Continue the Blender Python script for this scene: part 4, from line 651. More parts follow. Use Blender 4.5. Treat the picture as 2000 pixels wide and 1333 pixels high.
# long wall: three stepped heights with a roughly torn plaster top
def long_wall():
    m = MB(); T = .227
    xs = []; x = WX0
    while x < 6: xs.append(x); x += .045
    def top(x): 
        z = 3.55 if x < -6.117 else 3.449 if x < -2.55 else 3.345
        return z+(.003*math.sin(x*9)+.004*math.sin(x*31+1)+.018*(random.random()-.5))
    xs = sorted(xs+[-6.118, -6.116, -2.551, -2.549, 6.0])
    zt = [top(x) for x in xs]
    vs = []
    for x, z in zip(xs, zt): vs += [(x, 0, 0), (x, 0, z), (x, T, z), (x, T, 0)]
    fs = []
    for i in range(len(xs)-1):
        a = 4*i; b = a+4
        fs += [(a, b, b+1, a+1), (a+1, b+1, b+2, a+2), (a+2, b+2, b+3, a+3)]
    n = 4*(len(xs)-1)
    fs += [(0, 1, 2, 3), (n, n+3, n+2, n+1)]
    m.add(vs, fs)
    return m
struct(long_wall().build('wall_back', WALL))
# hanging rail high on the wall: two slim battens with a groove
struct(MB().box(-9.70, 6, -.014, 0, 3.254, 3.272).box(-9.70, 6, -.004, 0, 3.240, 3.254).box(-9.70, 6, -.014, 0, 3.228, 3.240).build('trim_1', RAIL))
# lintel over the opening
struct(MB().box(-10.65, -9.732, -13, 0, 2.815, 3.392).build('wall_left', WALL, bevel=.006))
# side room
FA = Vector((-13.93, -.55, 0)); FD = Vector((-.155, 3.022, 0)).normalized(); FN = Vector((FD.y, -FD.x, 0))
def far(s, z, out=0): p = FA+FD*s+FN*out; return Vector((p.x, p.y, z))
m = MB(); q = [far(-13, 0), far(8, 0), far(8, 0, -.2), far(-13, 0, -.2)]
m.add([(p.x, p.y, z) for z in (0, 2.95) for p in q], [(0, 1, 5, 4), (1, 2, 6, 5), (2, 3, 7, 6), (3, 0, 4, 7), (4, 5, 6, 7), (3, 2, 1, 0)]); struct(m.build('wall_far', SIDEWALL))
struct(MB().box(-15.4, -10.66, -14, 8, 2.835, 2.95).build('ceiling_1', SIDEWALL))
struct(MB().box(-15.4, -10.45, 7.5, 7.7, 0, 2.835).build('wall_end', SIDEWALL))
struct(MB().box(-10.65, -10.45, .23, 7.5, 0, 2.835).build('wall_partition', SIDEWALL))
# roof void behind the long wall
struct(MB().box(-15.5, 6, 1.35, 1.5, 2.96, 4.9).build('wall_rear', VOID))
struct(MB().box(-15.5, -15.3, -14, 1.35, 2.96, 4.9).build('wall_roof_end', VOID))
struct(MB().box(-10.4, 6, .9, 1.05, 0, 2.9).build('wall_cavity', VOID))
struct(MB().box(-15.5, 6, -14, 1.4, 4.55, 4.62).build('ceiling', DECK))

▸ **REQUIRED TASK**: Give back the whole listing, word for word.

▸ **FULL RESPONSE**:
Continue the Blender Python script for this scene: part 4, from line 651. More parts follow. Use Blender 4.5. Treat the picture as 2000 pixels wide and 1333 pixels high.
# long wall: three stepped heights with a roughly torn plaster top
def long_wall():
    m = MB(); T = .227
    xs = []; x = WX0
    while x < 6: xs.append(x); x += .045
    def top(x): 
        z = 3.55 if x < -6.117 else 3.449 if x < -2.55 else 3.345
        return z+(.003*math.sin(x*9)+.004*math.sin(x*31+1)+.018*(random.random()-.5))
    xs = sorted(xs+[-6.118, -6.116, -2.551, -2.549, 6.0])
    zt = [top(x) for x in xs]
    vs = []
    for x, z in zip(xs, zt): vs += [(x, 0, 0), (x, 0, z), (x, T, z), (x, T, 0)]
    fs = []
    for i in range(len(xs)-1):
        a = 4*i; b = a+4
        fs += [(a, b, b+1, a+1), (a+1, b+1, b+2, a+2), (a+2, b+2, b+3, a+3)]
    n = 4*(len(xs)-1)
    fs += [(0, 1, 2, 3), (n, n+3, n+2, n+1)]
    m.add(vs, fs)
    return m
struct(long_wall().build('wall_back', WALL))
# hanging rail high on the wall: two slim battens with a groove
struct(MB().box(-9.70, 6, -.014, 0, 3.254, 3.272).box(-9.70, 6, -.004, 0, 3.240, 3.254).box(-9.70, 6, -.014, 0, 3.228, 3.240).build('trim_1', RAIL))
# lintel over the opening
struct(MB().box(-10.65, -9.732, -13, 0, 2.815, 3.392).build('wall_left', WALL, bevel=.006))
# side room
FA = Vector((-13.93, -.55, 0)); FD = Vector((-.155, 3.022, 0)).normalized(); FN = Vector((FD.y, -FD.x, 0))
def far(s, z, out=0): p = FA+FD*s+FN*out; return Vector((p.x, p.y, z))
m = MB(); q = [far(-13, 0), far(8, 0), far(8, 0, -.2), far(-13, 0, -.2)]
m.add([(p.x, p.y, z) for z in (0, 2.95) for p in q], [(0, 1, 5, 4), (1, 2, 6, 5), (2, 3, 7, 6), (3, 0, 4, 7), (4, 5, 6, 7), (3, 2, 1, 0)]); struct(m.build('wall_far', SIDEWALL))
struct(MB().box(-15.4, -10.66, -14, 8, 2.835, 2.95).build('ceiling_1', SIDEWALL))
struct(MB().box(-15.4, -10.45, 7.5, 7.7, 0, 2.835).build('wall_end', SIDEWALL))
struct(MB().box(-10.65, -10.45, .23, 7.5, 0, 2.835).build('wall_partition', SIDEWALL))
# roof void behind the long wall
struct(MB().box(-15.5, 6, 1.35, 1.5, 2.96, 4.9).build('wall_rear', VOID))
struct(MB().box(-15.5, -15.3, -14, 1.35, 2.96, 4.9).build('wall_roof_end', VOID))
struct(MB().box(-10.4, 6, .9, 1.05, 0, 2.9).build('wall_cavity', VOID))
struct(MB().box(-15.5, 6, -14, 1.4, 4.55, 4.62).build('ceiling', DECK))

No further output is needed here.